Verdaderos ríos de tinta corren desde hace tiempo respecto de la justicia colombiana que cojea y no llega. No me refiero exactamente a los jueces que sueltan a los delincuentes porque no fueron detenidos in fraganti sino diez minutos más tarde, o por cualquier razón baladí. Me refiero aquí a las altas cortes que ahora son más altas porque están altamente politizadas. Esas cortes que han perseguido desde hace tiempos a los oficiales y soldados de nuestras fuerzas armadas, que han tenido detenido al coronel Plazas por años sin prueba alguna, que por arte de magia transforman un proceso contra el senador Cepeda en uno contra el presidente Uribe a quien llaman a indagatoria con toda clase de vicios de procedimiento, que condenan a Andrés Felipe Arias por un delito que no es delito, que cometen errores -no digo que se confabulen- para que Santrich se escape de una extradición y se vaya fusil en mano a atentar contra Colombia desde Venezuela o que conforman el vergonzoso “cartel de la toga” cuyos protagonistas andan sueltos por vencimiento de términos o fugitivos en el exterior.

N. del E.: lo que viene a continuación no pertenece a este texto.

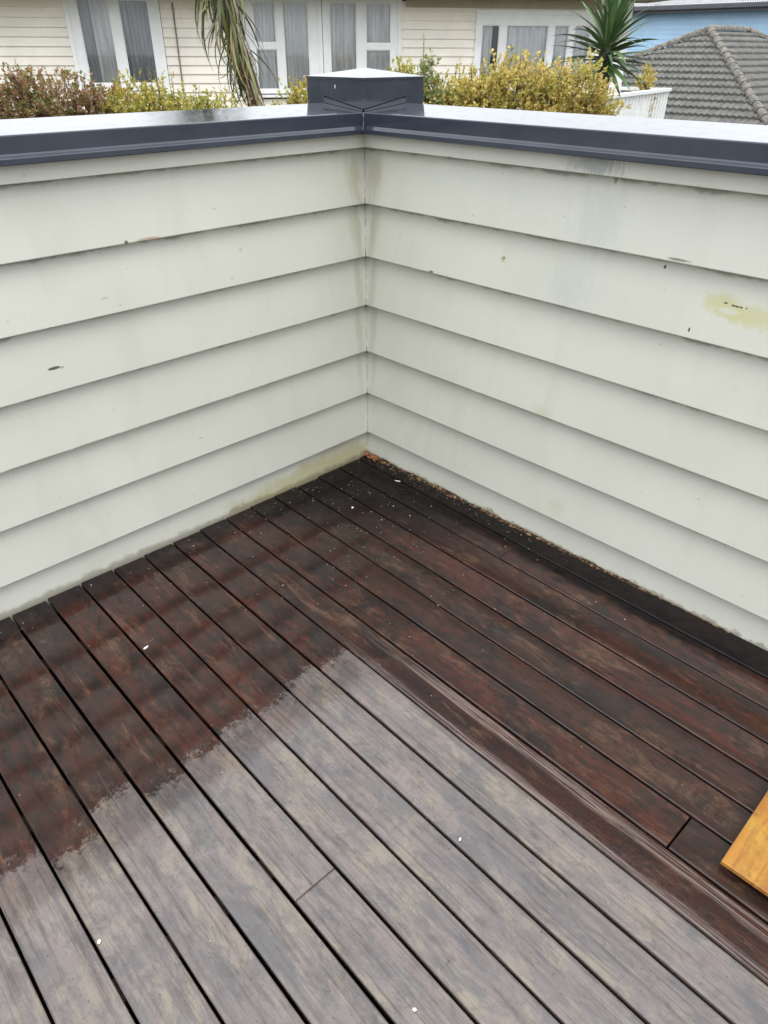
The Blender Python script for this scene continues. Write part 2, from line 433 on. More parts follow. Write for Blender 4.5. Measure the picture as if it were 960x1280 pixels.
def mat_blade(name, dark, light, dead=None):
    """sword leaf: colour varies leaf to leaf, paler midrib, dry tip"""
    t = NT(name, rough=0.4, spec=0.45)
    x, y, z = t.sep(t.obj())
    r = t.rand()
    c = t.mix(r, dark, light)
    st = t.noise(t.map(offset_vec(t, t.obj()), (120, 2, 2)), 1.0, 3)
    c = t.mix(t.math('MULTIPLY', t.step(st, 0.4, 0.7), 0.4), c, tuple(v*0.5 for v in dark))
    if dead:
        c = t.mix(t.step(t.math('ADD', r, t.math('MULTIPLY', t.noise(t.obj(), 4, 3), 0.5)), 0.98, 1.15), c, dead)
    t.col(c)
    return t.mat

def mat_glass():
    t = NT('window_glass', rough=0.02)
    fr = t.n('ShaderNodeFresnel'); fr.inputs['IOR'].default_value = 1.6
    gl = t.n('ShaderNodeBsdfGlossy'); gl.inputs['Roughness'].default_value = 0.02
    tr = t.n('ShaderNodeBsdfTransparent'); tr.inputs['Color'].default_value = (0.95, 0.96, 0.96, 1)
    mx = t.n('ShaderNodeMixShader')
    t.t.links.new(fr.outputs[0], mx.inputs[0]); t.t.links.new(tr.outputs[0], mx.inputs[1]); t.t.links.new(gl.outputs[0], mx.inputs[2])
    bp = t.n('ShaderNodeBump'); bp.inputs['Strength'].default_value = 0.03
    t.put(bp.inputs['Height'], t.noise(t.pos(), 3.0, 2)); t.t.links.new(bp.outputs[0], gl.inputs['Normal'])
    t.t.links.new(mx.outputs[0], t.out.inputs[0])
    return t.mat

def mat_plank():
    t = NT('amber_stained_timber', rough=0.4)
    v = t.obj()
    w = t.n('ShaderNodeTexWave', wave_type='BANDS', bands_direction='Y')
    t.put(w.inputs['Vector'], t.map(v, (1.6, 5, 1), (0.3, 0.1, 0)))
    w.inputs['Scale'].default_value = 2.0; w.inputs['Distortion'].default_value = 9.0; w.inputs['Detail'].default_value = 3.0; w.inputs['Detail Scale'].default_value = 0.8
    gr = t.noise(t.map(v, (8, 130, 20)), 1.0, 4)
    c = t.mix(w.outputs['Fac'], (0.40, 0.18, 0.022), (0.28, 0.11, 0.015))
    c = t.mix(t.math('MULTIPLY', t.step(gr, 0.45, 0.7), 0.35), c, (0.36, 0.13, 0.02))
    c = t.mix(t.math('MULTIPLY', t.step(t.noise(v, 14, 5), 0.5, 0.7), 0.55), c, (0.46, 0.26, 0.035))
    c = t.mix(t.math('MULTIPLY', t.step(t.noise(t.map(v, (6, 45, 6)), 1.0, 6, 0.7, 1.0), 0.48, 0.62), 0.6), c, (0.22, 0.085, 0.014))
    c = t.mix(t.math('MULTIPLY', t.step(t.noise(v, 60, 5, 0.7), 0.56, 0.66), 0.5), c, (0.16, 0.07, 0.015))
    vo = t.n('ShaderNodeTexVoronoi'); vo.inputs['Scale'].default_value = 11; t.put(vo.inputs['Vector'], v)
    c = t.mix(t.step(vo.outputs['Distance'], 0.04, 0.09, 0.8, 0.0), c, (0.16, 0.06, 0.015))
    t.col(c); t.bump(gr, 0.2, 0.003)
    t.b.inputs['Coat Weight'].default_value = 0.5; t.b.inputs['Coat Roughness'].default_value = 0.15
    return t.mat

def mat_dirt():
    t = NT('sawdust_and_dirt', rough=0.9, spec=0.2)
    P = t.pos()
    n1 = t.noise(P, 60, 5, 0.7); n2 = t.noise(P, 200, 3, 0.6)
    c = t.ramp(n1, [(0.36, (0.012, 0.011, 0.009)), (0.50, (0.05, 0.032, 0.018)), (0.58, (0.24, 0.145, 0.07)), (0.66, (0.34, 0.23, 0.13)), (0.8, (0.05, 0.06, 0.02))])
    c = t.mix(t.math('MULTIPLY', t.step(n2, 0.45, 0.65), 0.6), c, (0.02, 0.016, 0.012))
    t.col(c); t.bump(n2, 0.8, 0.004)
    return t.mat

M_DECK = mat_deck()
M_RIB = mat_deck(True)
M_WL, M_WR = mat_wall('left'), mat_wall('right')
M_CAP = mat_cap()
M_SEAL = plain('dark_sealant', (0.012, 0.014, 0.02), 0.5)
M_BEAD = plain('cream_sealant', (0.46, 0.46, 0.41), 0.5, 0.3, 40)
M_MEM = plain('black_membrane', (0.010, 0.010, 0.011), 0.8)
M_JOIST = plain('damp_joist', (0.03, 0.022, 0.016), 0.8, 0.3, 20, 0.3)
M_CORE = plain('building_paper', (0.05, 0.05, 0.05), 0.9)
M_OUT = plain('outer_cladding', (0.58, 0.58, 0.53), 0.5, 0.06)
M_PLANK = mat_plank()
M_DIRT = mat_dirt()
M_CHIP = plain('white_paint_flake', (0.78, 0.77, 0.74), 0.5, 0.1, 60)
M_GROUND = plain('garden_ground', (0.06, 0.065, 0.035), 0.9, 0.4, 1.5, 0.5)
M_GLASS = mat_glass()

# ------------------------------------------------------------------ the ground
gm = MB()
NG = 24
for i in range(NG):
    for j in range(NG):
        def gpnt(i, j):
            X = (i/NG*2-1)**3*900; Y = (j/NG*2-1)**3*900
            return (X, Y, -2.9 + 0.12*noise.noise(Vector((X*0.1, Y*0.1, 0))))
        gm.quad(gpnt(i, j), gpnt(i+1, j), gpnt(i+1, j+1), gpnt(i, j+1))
gm.build('ground', M_GROUND, kind='structure')

# ------------------------------------------------------------------ the deck
S = 0.095
NV = Vector((cos(ANG), sin(ANG), 0)); DV = Vector((-sin(ANG), cos(ANG), 0))
deck = bpy.data.objects.new('deck', None); COL.objects.link(deck); deck['kind'] = 'structure'
joints = {6: [-1.5175], 12: [-1.115], 1: [-0.735], 16: [-2.1], 3: [-1.95], 9: [-2.3], 14: [-1.9]}
YEND = -3.1
def deck_board(k, t0, t1, first):
    c = NV * (-(S0 + k - 0.5) * S)
    gap = rnd.uniform(0.0045, 0.0072)
    hw = (S - gap) / 2
    r = 0.0024
    tilt = rnd.uniform(-0.005, 0.005); dz = rnd.uniform(-0.0009, 0.0)
    bow = rnd.uniform(-0.0005, 0.0005); ph = rnd.uniform(0, 6)
    n = 16
    rows = []
    tt = [t0, t0+0.0022, t0+0.0045] + [t0 + (t1-t0)*i/n for i in range(1, n)] + [t1-0.0045, t1-0.0022, t1]
    for i, t in enumerate(tt):
        f = (t-t0)/(t1-t0)
        e = 0.0006*noise.noise(Vector((k*3.1, t*4, 0)))
        zz = dz + 0.0006*sin(t*2.1+ph)
        prof = [(-hw, -0.019), (-hw, -r-0.002), (-hw, -r), (-hw+r*0.3, -r*0.3), (-hw+r, 0), (-hw+r+0.0012, bow*0.08), (-hw*0.5, bow*0.7), (0, bow), (hw*0.5, bow*0.7), (hw-r-0.0012, bow*0.08), (hw-r, 0), (hw-r*0.3, -r*0.3), (hw, -r), (hw, -r-0.002), (hw, -0.019)]
        if i in (0, len(tt)-1): prof = [(a, b if b < -r else b-0.0018) for a, b in prof]
        rows.append([(a + e, t, b+a*tilt+zz) for a, b in prof])
    mb = MB(); mb.grid(rows, closed=True, caps=True)
    o = mb.build('deck_board', M_RIB if k == 7 else M_DECK, deck, smooth=True)
    bm = bmesh.new(); bm.from_mesh(o.data); bmesh.ops.recalc_face_normals(bm, faces=bm.faces); bm.to_mesh(o.data); bm.free()
    o.location = c; o.rotation_euler = (0, 0, ANG)
    return o

for k in range(1, 30):
    # board axis meets the left wall (y = 0) where DV*t + c has y = 0
    c = NV * (-(S0 + k - 0.5) * S)
    tw = -c.y / DV.y - rnd.uniform(0.000, 0.006)
    cuts = sorted([(y - c.y)/DV.y for y in joints.get(k, [])] )
    pts = [(YEND - c.y)/DV.y] + cuts + [tw]
    for q in range(len(pts)-1):
        jg = 0.0016 if k == 6 else 0.0005
        a = pts[q] + (jg if q > 0 else 0); b = pts[q+1] - (jg if q < len(pts)-2 else 0)
        deck_board(k, a, b, q == 0)
# tapered board that closes the angle against the right wall
wb = MB()
rows = []
for i in range(13):
    y = -0.003 + (YEND+0.003)*i/12
    xs = (NV * (-S0*S)).x + (y/DV.y)*DV.x + 0.0035
    xr = 0.006
    rows.append([(xs, y, -0.019), (xs, y, -0.003), (xs+0.003, y, -0.0003), ((xs+xr)/2, y, 0.0), (xr, y, -0.0004), (xr, y, -0.019)])
wb.grid(rows, closed=True, caps=True)
wb.build('deck_board', M_DECK, deck, label='tapered black stained board against the right wall')
jm = None
for i in range(8):
    y = -0.22 - 0.4*i
    b = MB(); b.box(-2.9, y-0.022, -0.12, -0.004, y+0.022, -0.0215)
    b.build('joist', M_JOIST, deck)
b = MB(); b.box(-2.95, YEND-0.02, -0.16, -0.004, -0.002, -0.125); b.build('membrane', M_MEM, deck)
b = MB(); b.box(-2.95, YEND-0.04, -0.35, 0.02, YEND-0.021, -0.02); b.build('edge_board', M_JOIST, deck)
b = MB(); b.box(-2.95, YEND-0.03, -2.88, 0.0, 0.02, -0.17); b.build('storey_below', M_OUT, deck)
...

En 1936, Piero Calamandrei publicó una obrilla llamada “El elogio de los jueces” que no hubiera podido publicar en Colombia en este siglo XXI porque no hay nada que elogiar. Para el juez, dice Calamadrei, “sentencia y verdad deben en definitiva coincidir; (porque) si la sentencia no se adapta a la verdad (ésta quedará reducida) a la medida de su sentencia”. Y agrega: “Difícil es para el juez hallar el justo punto de equilibrio entre el espíritu de independencia respecto de los demás y el espíritu de humildad ante sí mismo; ser digno sin llegar a ser orgulloso, y al mismo tiempo humilde y no servil; estimarse tanto a sí mismo como para saber defender su opinión contra la autoridad de los poderosos o contra las insidias dialécticas de los profesionales, y al mismo tiempo tener tal conciencia de la humana falibilidad que esté siempre dispuesto a ponderar atentamente las opiniones ajenas hasta el punto de reconocer abiertamente el propio error, sin preguntarse si ello puede aparecer como una disminución de su prestigio. Para el juez, la verdad ha de significar más que la prepotencia de los demás, pero más también que su amor propio”. ¡Esto está a una distancia sideral de nuestra justicia!
Los jueces poseen un “poder mortífero -al decir de Calamadrei- que, mal empleado puede convertir en justa la injusticia, obligar a la majestad de las leyes a hacerse paladín de la sinrazón e imprimir indeleblemente sobre la cándida inocencia el estigma sangriento que la confundirá para siempre con el delito”. Desafortunadamente, son muchos los casos en los que se convierte “en justa la injusticia” y se arrasa con el honor de las personas y, hay que decirlo, con su patrimonio moral y económico.
Las altas cortes constituyen lo que se llama “órganos límites”, aquellos cuyo deber ser no es sancionado y deben cumplirlo por razones éticas, es decir, por puro respeto a la norma. Sé bien que la Constitución ha creado un sistema de sanciones pero son puramente utópicas ya que quienes deben aplicarlas tienen, de otra parte, la garra de las propias cortes atenazada en su garganta.
“¿Quién vigila a los que nos vigilan?”, se preguntaba el poeta romano Juvenal (Sátira 6, I. 347) Y nosotros nos preguntamos: ¿Quién juzga a los que nos juzgan? Esta pregunta se queda sin respuesta para los agnósticos y los ateos que ahora superabundan. Pero para mí que soy cristiano, la respuesta es: Dios.